Outro dia postamos aqui no blog um texto em que Raymond Gravel comentava que as pessoas em geral não têm problemas com Deus, ou com Cristo: "Os fiéis e os cristãos que tomaram distância em relação à Igreja, não é a Cristo que eles rejeitam, mas à instituição que pretende representá-lo. As pessoas não se tornaram anticristãs; pelo contrário, nossos modos de viver sempre refletem os valores cristãos fundamentais: a justiça, a liberdade, a igualdade, a dignidade das pessoas. O que as pessoas rejeitam são os gurus, os aiatolás, os ditadores religiosos que creem deter a verdade sobre Deus e sobre o mundo e que esmagam os fiéis com interditos, regras e leis que convidam à intolerância, ao ódio e ao desprezo da pessoa humana."

Ou seja, o que escandaliza é essa imagem de Deus que tantos religiosos, infelizmente, têm vendido por aí. Esse Deus é inaceitável. Ninguém quer um Deus ranzinza, cruel, pronto a condenar ao menor deslize. Ninguém precisa de um Deus que tolhe. O ser humano precisa se realizar em sua plenitude, precisa se abrir, precisa de alegria e paz. Essa imagem de Deus não representa nada disso, e talvez seja mesmo muito saudável que a rejeitemos com todas as nossas forças, apesar de toda a pressão em contrário.

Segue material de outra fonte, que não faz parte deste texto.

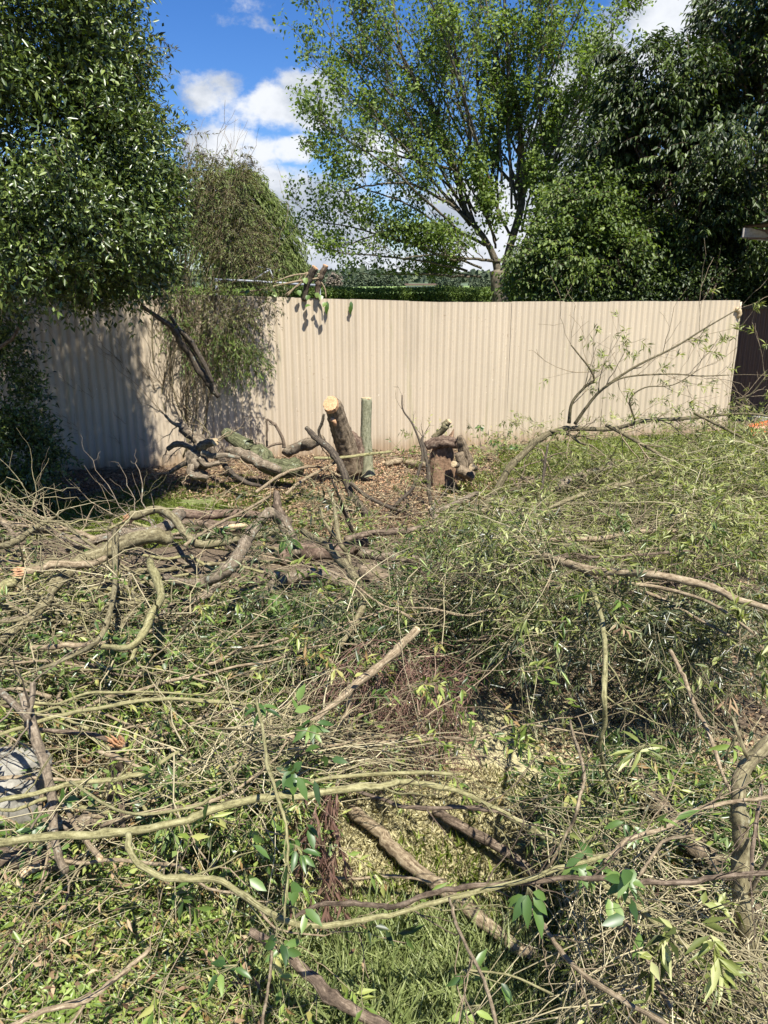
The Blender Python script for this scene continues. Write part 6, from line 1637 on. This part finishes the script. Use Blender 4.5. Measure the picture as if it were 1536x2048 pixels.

Sendo você religioso, agnóstico ou ateu, esse senso de reverência e beleza, essa capacidade de se emocionar diante do universo, esse senso de que há algo grande para além de nós, e que o universo simplesmente não gira ao redor do umbigo de cada um - isso é o que tantos filósofos, místicos, teólogos descrevem como o senso do sagrado, e que pessoalmente me parece que é inerente ao ser humano. Se uma religião facilitar para você entrar em contato com isso mais profundamente, ótimo. Aí, a religião será ponte, será portas e janelas abertas, será ligação mais profunda consigo mesmo e com os outros seres humanos, que aí chamaremos de irmãos - "meus iguais": nem abaixo, nem acima. Sem divisões, sem exclusões.

Mas, se você for religioso, agnóstico ou ateu, ou pegar qualquer outra crença e torná-la importante para você de um modo que te feche para o encontro e para o diálogo, e a use para julgar, condenar, menosprezar e excluir o outro - aí entra em ação um mecanismo que é uma tentação permanente para os seres humanos, e que se manifesta independente da religião (ou falta de) da pessoa. Tenho visto muito isso entre os ateus: uma maneira de defender seu ateísmo chamando os religiosos de estúpidos e cegos que soa muito parecido com os religiosos dizendo que os ateus são imorais e vão para o inferno.

Vejam bem, acho perfeitamente válido ser ateu. José Saramago era ateu, militava ativamente contra a Igreja Católica, e era um humanista de carteirinha. Era de um humanismo tão profundo e tocante que é evidente que, com Cristo ou sem Cristo, ele captou a ideia da coisa melhor do que muito cristão que se encontra por aí. E, sinceramente, isso - como você vive a sua vida e se relaciona - é muito mais importante do que a palavra que você usa para se descrever. No Evangelho, aliás, é também disso que Cristo fala ao advertir que não adianta dizer "Senhor, Senhor", declarar-se seu seguidor, e não agir como tal. Ele deixa muito claro que os atos são muito mais importantes que as palavras.

Sobre as palavras e as opiniões... outro dia li uma discussão (não me lembro onde agora, se lembrar coloco o link) toda baseada em argumentos técnicos do Direito em que essa história de brandir o direito à liberdade de expressão como desculpa para poder sair ventilando ofensas por aí, do ponto de vista do Direito, é um equívoco, porque o respeito à dignidade humana se antepõe à liberdade de expressão. Quer dizer, existem direitos mais importantes que outros, e o direito que eu tenho de ser respeitada é mais importante do que o seu de falar qualquer coisa que lhe venha à cabeça. Muito simples.

Um beijo, com todo o amor. Cuidem-se bem por aí neste Carnaval.